ISIS, which started out as Islamic State of Iraq (ISI) under al-Qaeda Iraq, severed ties with the latter in 2014 after a power struggle between ISIS and JN for occupied territories in Syria.

This power struggle has affected Indonesian groups. Before ISIS declared its caliphate, Indonesian extremist groups were split in their support.

Abdurrahman, Syaukat and Sunata endorsed ISIS. But other extremists also supported JN and smaller extremist groups such as Katibat Suqour al-Izz. Indonesian Reza Fardi, who died in the Syrian conflict, reportedly joined Suqour al-Izz.

Bashir’s support for ISIS will tilt the balance to ISIS. It will also divide the Indonesian jihadi community and alienate Afghan veterans who tend to remain loyal to al-Qaeda.

ISIS, led by Abu Bakr al-Baghdadi, has swept through parts of Iraq in recent weeks.

Prevention and deradicalisation

To solve the problems of religious extremism, a holistic strategy to prevent violent acts is needed. First, we need to understand the context of the emergence of extremist groups and the dynamics of their violent activities.

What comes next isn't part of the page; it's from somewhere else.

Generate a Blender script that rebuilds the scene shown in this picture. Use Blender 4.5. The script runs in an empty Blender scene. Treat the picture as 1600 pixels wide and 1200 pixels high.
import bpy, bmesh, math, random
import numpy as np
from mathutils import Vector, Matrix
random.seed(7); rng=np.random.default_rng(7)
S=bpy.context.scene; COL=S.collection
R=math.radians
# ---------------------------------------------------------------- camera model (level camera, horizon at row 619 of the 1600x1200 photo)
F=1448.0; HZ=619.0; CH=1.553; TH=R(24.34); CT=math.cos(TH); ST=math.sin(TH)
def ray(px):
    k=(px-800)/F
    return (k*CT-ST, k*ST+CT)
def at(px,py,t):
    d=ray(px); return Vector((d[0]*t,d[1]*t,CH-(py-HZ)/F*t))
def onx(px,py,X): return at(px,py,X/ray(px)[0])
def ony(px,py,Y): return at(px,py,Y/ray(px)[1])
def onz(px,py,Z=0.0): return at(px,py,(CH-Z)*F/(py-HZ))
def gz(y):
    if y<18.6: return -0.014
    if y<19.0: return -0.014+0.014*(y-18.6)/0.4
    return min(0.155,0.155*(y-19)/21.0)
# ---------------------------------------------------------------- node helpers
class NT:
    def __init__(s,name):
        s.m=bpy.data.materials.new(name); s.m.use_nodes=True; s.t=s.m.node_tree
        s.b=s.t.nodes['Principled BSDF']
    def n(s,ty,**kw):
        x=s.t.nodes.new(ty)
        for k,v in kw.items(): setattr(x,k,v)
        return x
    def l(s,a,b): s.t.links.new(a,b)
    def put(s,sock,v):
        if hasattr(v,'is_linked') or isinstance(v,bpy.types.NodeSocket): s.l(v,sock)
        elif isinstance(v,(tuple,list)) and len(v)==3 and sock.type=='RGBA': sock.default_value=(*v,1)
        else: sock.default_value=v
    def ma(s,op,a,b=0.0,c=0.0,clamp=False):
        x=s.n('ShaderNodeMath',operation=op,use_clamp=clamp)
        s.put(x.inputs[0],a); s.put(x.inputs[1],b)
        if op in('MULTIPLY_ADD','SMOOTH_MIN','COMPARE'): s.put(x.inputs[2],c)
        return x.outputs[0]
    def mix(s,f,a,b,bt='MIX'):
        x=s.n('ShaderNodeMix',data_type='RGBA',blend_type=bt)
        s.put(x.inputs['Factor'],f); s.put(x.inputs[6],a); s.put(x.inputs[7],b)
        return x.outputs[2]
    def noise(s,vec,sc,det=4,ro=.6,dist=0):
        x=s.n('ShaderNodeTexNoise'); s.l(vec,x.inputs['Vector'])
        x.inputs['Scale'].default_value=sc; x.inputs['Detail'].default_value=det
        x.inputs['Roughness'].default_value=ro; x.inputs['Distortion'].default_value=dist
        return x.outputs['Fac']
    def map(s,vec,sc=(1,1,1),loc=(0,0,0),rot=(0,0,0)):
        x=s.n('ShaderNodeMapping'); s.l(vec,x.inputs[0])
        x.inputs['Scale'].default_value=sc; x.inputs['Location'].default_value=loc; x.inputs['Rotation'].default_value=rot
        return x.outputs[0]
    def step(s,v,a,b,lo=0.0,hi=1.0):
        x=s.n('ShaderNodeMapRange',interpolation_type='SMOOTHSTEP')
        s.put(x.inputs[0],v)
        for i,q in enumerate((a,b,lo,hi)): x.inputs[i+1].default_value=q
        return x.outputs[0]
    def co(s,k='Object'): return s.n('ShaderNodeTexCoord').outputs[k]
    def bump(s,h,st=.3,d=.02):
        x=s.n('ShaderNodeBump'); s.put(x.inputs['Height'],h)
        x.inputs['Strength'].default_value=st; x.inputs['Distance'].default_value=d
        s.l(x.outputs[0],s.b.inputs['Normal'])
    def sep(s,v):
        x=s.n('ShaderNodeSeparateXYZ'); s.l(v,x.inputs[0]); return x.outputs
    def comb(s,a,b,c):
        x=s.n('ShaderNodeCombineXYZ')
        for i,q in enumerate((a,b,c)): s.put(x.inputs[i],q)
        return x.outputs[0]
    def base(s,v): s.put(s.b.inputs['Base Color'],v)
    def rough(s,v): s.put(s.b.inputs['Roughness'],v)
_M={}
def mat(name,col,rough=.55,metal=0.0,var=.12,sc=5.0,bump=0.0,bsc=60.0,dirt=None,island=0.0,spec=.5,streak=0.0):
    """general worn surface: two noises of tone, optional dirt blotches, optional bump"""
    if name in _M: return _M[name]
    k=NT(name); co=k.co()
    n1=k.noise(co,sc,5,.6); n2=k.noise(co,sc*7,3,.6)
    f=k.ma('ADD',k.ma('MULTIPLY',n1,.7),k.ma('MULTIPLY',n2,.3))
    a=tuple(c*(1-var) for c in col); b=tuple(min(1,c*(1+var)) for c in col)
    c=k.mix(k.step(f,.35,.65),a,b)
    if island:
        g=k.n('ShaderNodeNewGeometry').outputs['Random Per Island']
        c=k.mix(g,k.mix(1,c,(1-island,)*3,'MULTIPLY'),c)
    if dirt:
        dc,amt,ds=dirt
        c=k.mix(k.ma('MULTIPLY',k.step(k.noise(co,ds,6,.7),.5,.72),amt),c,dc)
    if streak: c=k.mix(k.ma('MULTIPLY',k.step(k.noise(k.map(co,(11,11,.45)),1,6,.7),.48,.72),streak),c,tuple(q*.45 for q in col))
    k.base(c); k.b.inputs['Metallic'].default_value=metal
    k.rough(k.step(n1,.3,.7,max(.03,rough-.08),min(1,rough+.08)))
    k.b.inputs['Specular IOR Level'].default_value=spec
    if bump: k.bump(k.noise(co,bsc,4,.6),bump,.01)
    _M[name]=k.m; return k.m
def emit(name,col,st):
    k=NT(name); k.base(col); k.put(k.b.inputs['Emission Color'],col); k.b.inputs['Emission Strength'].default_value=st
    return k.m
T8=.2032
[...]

Second, the Indonesian and Turkish governments should share intelligence on combatant movements to prevent them from crossing the border. A humanitarian doctor from Turkey has stated that ISIS provides shelters for foreign fighters to stay for one or two nights before crossing the borders. There are many illegal crossing points that local people can easily access in Raihanly and Kilis, both cities on the Turkish border.

Lastly, the Indonesian government should help keep track of combatants and help returned jihadists to assimilate into normal society. Unless extremists are deradicalised, there will be no end to end this protracted conflict, which has already claimed the lives of thousands of innocent civilians.